國分:みなさん、こんにちは。國分功一郎と申します。どうもよろしくお願いします。今日は、こちらにいらっしゃる中沢新一さんとともに、小平市を揺るがしている──と僕は思っているのですが──、3・2・8号線道路の建設問題について考え、そしてそこから広く、民主主義や住民参加について考えていきたいと思います。

中沢:ここのところ、日本の木が、森の木がとても危険な状態になっているということがありました。福井の方でご神木が切られるという大変危機的な状況があり、僕がやっているグリーンアクティブに「なんとかこれをくい止められないか」という連絡が来た。その時は、地元の人たちと一緒に活動して、伐採は止まったんです。

ただその後も、たとえば四国でのことですが、ご神木に除草剤を入れて枯らし、その後で「このご神木は枯れてますから、私のところで切ってあげます」と誰かが言いに来て、切ってしまうということがあった。どうも木材が欲しいみたいなんですが、こういうことが起こっている。これはご神木に関することですが、それだけじゃなくて日本全体で森が荒れ始めているんです。

そういう問題にずっと関わってきた中で、小平で似たような問題が起こっていると知らされ、やっぱり本気でこれに取り組まなければいけないと思ったんですね。

そうしたら、國分さんがこの道路計画に反対して、住民投票を進める運動を応援しているということをたまたま聞きました。ここのところ僕は國分さんと対談しているんです。テーマは自然哲学です。これから人間はもっと自然哲学を深めていかなきゃいけない。それは勉強だけじゃなくて、生活の中でも、食べ物を食べること、生活すること、そういうことの全体の中に自然の問題っていうのを大きく取り込んでいこうって話なんです。でも、ただ話し合うだけじゃなくて、行動に移していこうじゃないかというのが今回の取り組みなんです。

小平のこの道路建設問題は、これから東京で起こることのとても重大なきっかけになると思います。おそらく猪瀬直樹氏の都政になると、来年から道路計画の進行が進んでいくことになります。

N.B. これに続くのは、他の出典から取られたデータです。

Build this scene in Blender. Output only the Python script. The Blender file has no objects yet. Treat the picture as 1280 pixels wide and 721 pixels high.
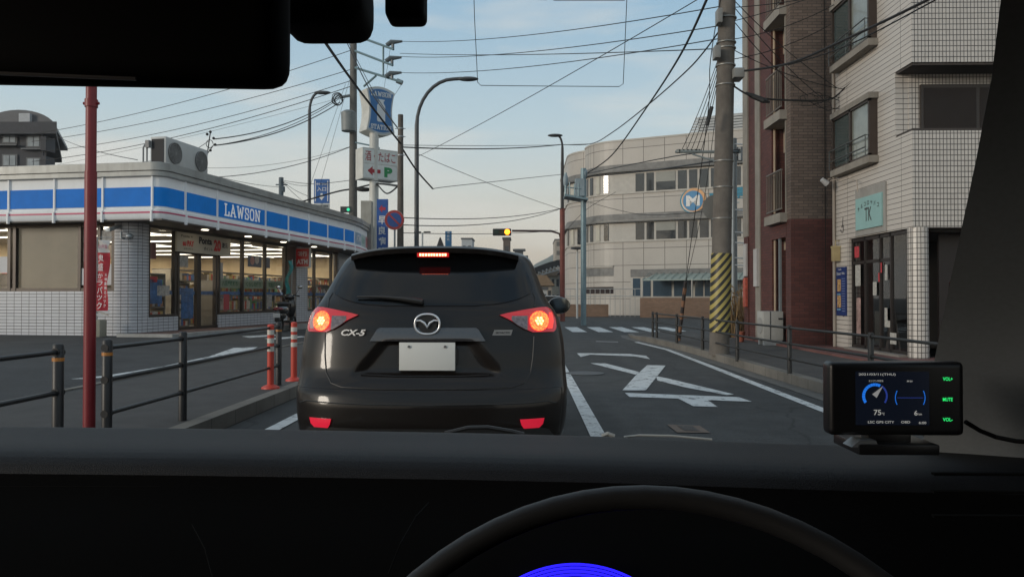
import bpy, bmesh, math, random
import numpy as np
from mathutils import Matrix, Vector
R = math.radians
random.seed(7)
SC = bpy.context.scene
COL = SC.collection
# ------------------------------------------------------------------ camera, sky, sun, exposure
F = 950.0; EYE = Vector((0, 0, 1.30)); HOR = 372.0; VPX = 658.0
YAW = math.atan((VPX-640)/F); PITCH = math.atan((HOR-360.5)/F)
cam = bpy.data.cameras.new('camera'); camo = bpy.data.objects.new('camera', cam); COL.objects.link(camo)
cam.sensor_width = 36; cam.lens = F/1280*36; cam.clip_start = .02; cam.clip_end = 6000
camo.location = EYE
CR = Matrix.Rotation(YAW, 3, 'Z') @ Matrix.Rotation(R(90)+PITCH, 3, 'X')
camo.rotation_euler = CR.to_euler()
SC.camera = camo
w = bpy.data.worlds.new('World'); SC.world = w; w.use_nodes = True
nt = w.node_tree; nt.nodes.clear()
def N(t, **k):
    n = nt.nodes.new(t)
    for a, b in k.items(): setattr(n, a, b)
    return n
SUN_EL, SUN_AZ = R(11), R(238)       # low evening sun behind the camera, a little to the left
sky = N('ShaderNodeTexSky', sky_type='NISHITA', sun_disc=False, sun_elevation=SUN_EL, sun_rotation=SUN_AZ)
tc = N('ShaderNodeTexCoord'); sep = N('ShaderNodeSeparateXYZ'); nt.links.new(tc.outputs['Generated'], sep.inputs[0])
ramp = N('ShaderNodeValToRGB'); nt.links.new(sep.outputs['Z'], ramp.inputs[0])
E = ramp.color_ramp.elements
E[0].position = 0.0; E[0].color = (.70, .56, .43, 1)
E[1].position = 1.0; E[1].color = (.30, .42, .56, 1)
for p, c in ((.07, (.70, .61, .49)), (.14, (.64, .66, .62)), (.22, (.51, .63, .685)), (.37, (.32, .50, .655))):
    e = E.new(p); e.color = (*c, 1)
mp = N('ShaderNodeMapping'); mp.inputs['Scale'].default_value = (1.6, 1.6, 9); nt.links.new(tc.outputs['Generated'], mp.inputs[0])
nz = N('ShaderNodeTexNoise'); nz.inputs['Scale'].default_value = 1.7; nz.inputs['Detail'].default_value = 5; nz.inputs['Roughness'].default_value = .5
nt.links.new(mp.outputs[0], nz.inputs[0])
cr = N('ShaderNodeMapRange'); cr.inputs[1].default_value = .42; cr.inputs[2].default_value = .66; cr.inputs[4].default_value = .9
nt.links.new(nz.outputs[0], cr.inputs[0])
mx = N('ShaderNodeMix', data_type='RGBA'); nt.links.new(cr.outputs[0], mx.inputs[0]); nt.links.new(ramp.outputs[0], mx.inputs[6]); mx.inputs[7].default_value = (.76, .74, .69, 1)
# the evening glow lies behind the camera
glow = N('ShaderNodeMapRange'); glow.inputs[1].default_value = .1; glow.inputs[2].default_value = -1; glow.inputs[3].default_value = 1; glow.inputs[4].default_value = 1.0
nt.links.new(sep.outputs['Y'], glow.inputs[0])
vm = N('ShaderNodeVectorMath', operation='SCALE'); nt.links.new(mx.outputs[2], vm.inputs[0]); nt.links.new(glow.outputs[0], vm.inputs['Scale'])
v10 = N('ShaderNodeVectorMath', operation='SCALE'); nt.links.new(vm.outputs[0], v10.inputs[0]); v10.inputs['Scale'].default_value = 10
mm = N('ShaderNodeMix', data_type='RGBA'); mm.inputs[0].default_value = .9
nt.links.new(sky.outputs[0], mm.inputs[6]); nt.links.new(v10.outputs[0], mm.inputs[7])
bg = N('ShaderNodeBackground'); bg.inputs[1].default_value = .1; nt.links.new(mm.outputs[2], bg.inputs[0])
out = N('ShaderNodeOutputWorld'); nt.links.new(bg.outputs[0], out.inputs[0])
sl = bpy.data.lights.new('sun', 'SUN'); sl.energy = 1.5; sl.angle = R(13); sl.color = (1, .89, .76)
so = bpy.data.objects.new('sun', sl); COL.objects.link(so)
so.rotation_euler = (R(90)-SUN_EL, 0, R(180)-SUN_AZ+R(0))
so.rotation_euler = Vector((math.sin(SUN_AZ)*math.cos(SUN_EL), math.cos(SUN_AZ)*math.cos(SUN_EL), math.sin(SUN_EL))).to_track_quat('Z', 'Y').to_euler()
SC.view_settings.view_transform = 'Standard'; SC.view_settings.look = 'None'; SC.view_settings.exposure = 0.12; SC.view_settings.gamma = 1
SC.view_settings.use_curve_mapping = False
SC.cycles.use_denoising = True
SC.cycles.max_bounces = 6; SC.cycles.transparent_max_bounces = 16; SC.cycles.sample_clamp_indirect = 3
SC.cycles.caustics_reflective = False; SC.cycles.caustics_refractive = False

def ray(px, py): return CR @ Vector(((px-640)/F, -(py-360.5)/F, -1))
def P(px, py, Y):
    d = ray(px, py); return EYE + d*(Y/d.y)
def G(px, py, z=0.0):
    d = ray(px, py); return EYE + d*((z-EYE.z)/d.z)
# ------------------------------------------------------------------ materials
MATS = {}
def mat(name, col, rough=.6, metal=0, var=.10, scale=3.0, bump=0, bscale=60, emit=None, es=1, coat=0, spec=.5, coord='Object', alpha=None, dirt=0):
    if name in MATS: return MATS[name]
    m = bpy.data.materials.new(name); m.use_nodes = True; t = m.node_tree; b = t.nodes['Principled BSDF']
    b.inputs['Roughness'].default_value = rough; b.inputs['Metallic'].default_value = metal
    b.inputs['Coat Weight'].default_value = coat; b.inputs['Coat Roughness'].default_value = .04; b.inputs['Specular IOR Level'].default_value = spec
    c = t.nodes.new('ShaderNodeTexCoord')
    if var:
        n = t.nodes.new('ShaderNodeTexNoise'); n.inputs['Scale'].default_value = scale; n.inputs['Detail'].default_value = 6; n.inputs['Roughness'].default_value = .62
        t.links.new(c.outputs[coord], n.inputs[0])
        x = t.nodes.new('ShaderNodeMapRange'); x.inputs[1].default_value = .3; x.inputs[2].default_value = .7
        t.links.new(n.outputs[0], x.inputs[0])
        q = t.nodes.new('ShaderNodeMix'); q.data_type = 'RGBA'
        q.inputs[6].default_value = (*[v*(1-var) for v in col], 1); q.inputs[7].default_value = (*[min(1, v*(1+var)) for v in col], 1)
        t.links.new(x.outputs[0], q.inputs[0]); src = q.outputs[2]
        if dirt:
            n2 = t.nodes.new('ShaderNodeTexNoise'); n2.inputs['Scale'].default_value = 1.3; n2.inputs['Detail'].default_value = 8; n2.inputs['Roughness'].default_value = .7
            mpp = t.nodes.new('ShaderNodeMapping'); mpp.inputs['Scale'].default_value = (3, 3, .5); t.links.new(c.outputs[coord], mpp.inputs[0]); t.links.new(mpp.outputs[0], n2.inputs[0])
            x2 = t.nodes.new('ShaderNodeMapRange'); x2.inputs[1].default_value = .48; x2.inputs[2].default_value = .75; x2.inputs[4].default_value = dirt
            t.links.new(n2.outputs[0], x2.inputs[0])
            q2 = t.nodes.new('ShaderNodeMix'); q2.data_type = 'RGBA'; q2.inputs[7].default_value = (col[0]*.35, col[1]*.31, col[2]*.26, 1)
            t.links.new(x2.outputs[0], q2.inputs[0]); t.links.new(src, q2.inputs[6]); src = q2.outputs[2]
        t.links.new(src, b.inputs['Base Color'])
    else: b.inputs['Base Color'].default_value = (*col, 1)
    if bump:
        n3 = t.nodes.new('ShaderNodeTexNoise'); n3.inputs['Scale'].default_value = bscale; n3.inputs['Detail'].default_value = 3
        t.links.new(c.outputs[coord], n3.inputs[0])
        bp = t.nodes.new('ShaderNodeBump'); bp.inputs['Strength'].default_value = bump; bp.inputs['Distance'].default_value = .01
        t.links.new(n3.outputs[0], bp.inputs['Height']); t.links.new(bp.outputs[0], b.inputs['Normal'])
    if emit:
        b.inputs['Emission Color'].default_value = (*emit, 1); b.inputs['Emission Strength'].default_value = es
    MATS[name] = m; return m
def brick(name, col, joint, bw, rh, ms, offset=0.0, rough=.4, var=.12, bump=.6, dirt=.25):
    if name in MATS: return MATS[name]
    m = bpy.data.materials.new(name); m.use_nodes = True; t = m.node_tree; b = t.nodes['Principled BSDF']
    b.inputs['Roughness'].default_value = rough
    c = t.nodes.new('ShaderNodeTexCoord'); k = t.nodes.new('ShaderNodeTexBrick')
    k.offset = offset; k.offset_frequency = 2; k.squash = 1
    k.inputs['Scale'].default_value = 1; k.inputs['Brick Width'].default_value = bw; k.inputs['Row Height'].default_value = rh
    k.inputs['Mortar Size'].default_value = ms; k.inputs['Mortar Smooth'].default_value = .1; k.inputs['Bias'].default_value = 0
    k.inputs['Color1'].default_value = (*[v*(1-var) for v in col], 1); k.inputs['Color2'].default_value = (*[v*(1+var) for v in col], 1); k.inputs['Mortar'].default_value = (*joint, 1)
    t.links.new(c.outputs['UV'], k.inputs[0])
    n2 = t.nodes.new('ShaderNodeTexNoise'); n2.inputs['Scale'].default_value = .9; n2.inputs['Detail'].default_value = 8; n2.inputs['Roughness'].default_value = .7
    t.links.new(c.outputs['Object'], n2.inputs[0])
    x2 = t.nodes.new('ShaderNodeMapRange'); x2.inputs[1].default_value = .42; x2.inputs[2].default_value = .75; x2.inputs[4].default_value = dirt
    t.links.new(n2.outputs[0], x2.inputs[0])
    q2 = t.nodes.new('ShaderNodeMix'); q2.data_type = 'RGBA'; q2.inputs[7].default_value = (*[v*.4 for v in col], 1)
    t.links.new(x2.outputs[0], q2.inputs[0]); t.links.new(k.outputs['Color'], q2.inputs[6]); t.links.new(q2.outputs[2], b.inputs['Base Color'])
    bp = t.nodes.new('ShaderNodeBump'); bp.inputs['Strength'].default_value = bump; bp.inputs['Distance'].default_value = .006; bp.invert = True
    t.links.new(k.outputs['Fac'], bp.inputs['Height']); t.links.new(bp.outputs[0], b.inputs['Normal'])
    MATS[name] = m; return m
def glassmat(name, tint=.8, refl=.12, rough=.02, col=(1, 1, 1)):
    if name in MATS: return MATS[name]
    m = bpy.data.materials.new(name); m.use_nodes = True; t = m.node_tree; t.nodes.clear()
    tr = t.nodes.new('ShaderNodeBsdfTransparent'); tr.inputs[0].default_value = (col[0]*tint, col[1]*tint, col[2]*tint, 1)
    gl = t.nodes.new('ShaderNodeBsdfGlossy'); gl.inputs['Roughness'].default_value = rough
    fr = t.nodes.new('ShaderNodeLayerWeight'); fr.inputs[0].default_value = .5
    pw = t.nodes.new('ShaderNodeMath'); pw.operation = 'POWER'; pw.inputs[1].default_value = 4; t.links.new(fr.outputs['Facing'], pw.inputs[0])
    ad = t.nodes.new('ShaderNodeMath'); ad.operation = 'MULTIPLY_ADD'; ad.inputs[1].default_value = .6; ad.inputs[2].default_value = refl; t.links.new(pw.outputs[0], ad.inputs[0])
    ms = t.nodes.new('ShaderNodeMixShader'); t.links.new(ad.outputs[0], ms.inputs[0]); t.links.new(tr.outputs[0], ms.inputs[1]); t.links.new(gl.outputs[0], ms.inputs[2])
    o = t.nodes.new('ShaderNodeOutputMaterial'); t.links.new(ms.outputs[0], o.inputs[0]); MATS[name] = m; return m
def emis(name, col, s):
    if name in MATS: return MATS[name]
    return mat(name, tuple(v*.5 for v in col), .3, var=0, emit=col, es=s)
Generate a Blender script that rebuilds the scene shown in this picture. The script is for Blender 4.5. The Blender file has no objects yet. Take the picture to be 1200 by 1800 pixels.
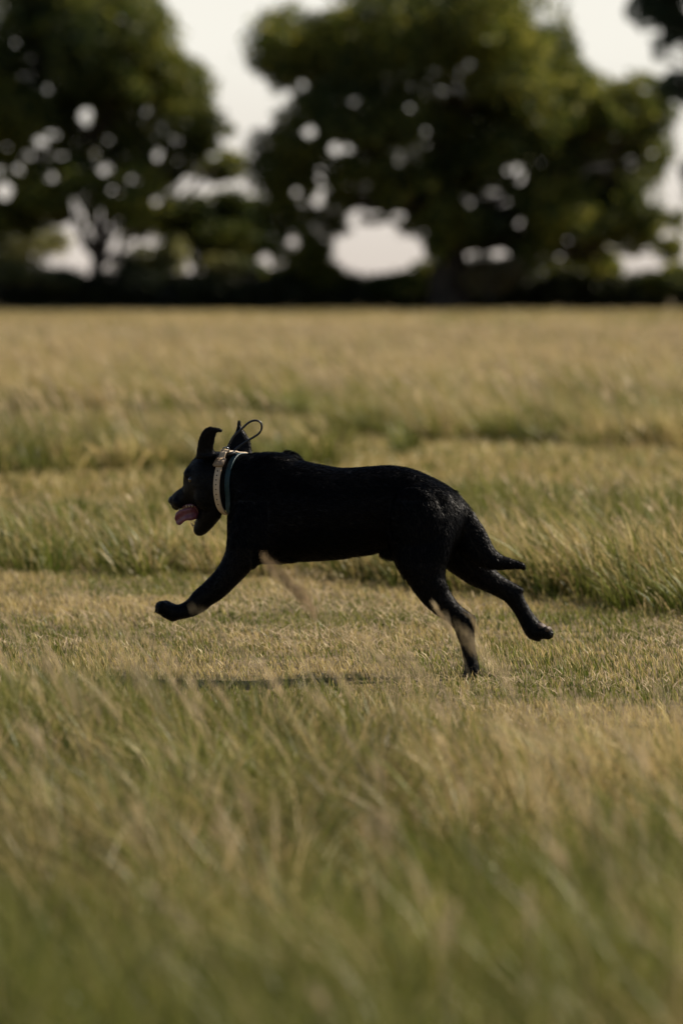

東京にオリンピックを持ってくるという、目標を口実にして、東京に何本かの環状道路をつくり、そこへ抜けさせるための道路をつくるという計画が進行する。

これは今後の自民党政権の大きな方針にもなっていくでしょう。公共事業と言っているけれど、実際は、昔の土木工事に戻ってしまう可能性が大きい。土建と言われたものを大規模に進行させようとしている。ですから、来年から東京の道路問題では、今まで凍結されていたものが復活するということがどんどん起こってくるでしょう。

そして、どうやらその先陣を切っているのが、小平の計画です。これを住民がどう考えていくのかが問われている。

中沢氏1自民党政府になったら、公共事業という形で、他の計画も復活してきちゃうでしょう。僕は、別に民主党のことをほめるつもりはないし、確かにいろいろと失政がありすぎたのですが、公共事業が減ったことは確かです。無駄な公共事業が減ったことは確かなんです。だけど、たとえば笹子トンネルでああいう事故が起こると、「やっぱり、公共事業をやらなきゃだめじゃないか」となる。けれど、あれはメンテナンスの問題なんですよね。ところが、自民党がやろうとしているのはたいてい新規の公共事業です。

新規の高速道路を通したり、新幹線を通したりする工事を大規模に進める、「列島強靱化」と名付けているわけだけど、ここ小平の計画が、小規模だけれどその最初の場所になる。東京都も道路計画をいたるところで進行させるでしょう。小平の計画はその最初の重要なポイントになると思って、僕は國分さんと一緒に運動に取り組もうと持ちかけたんです。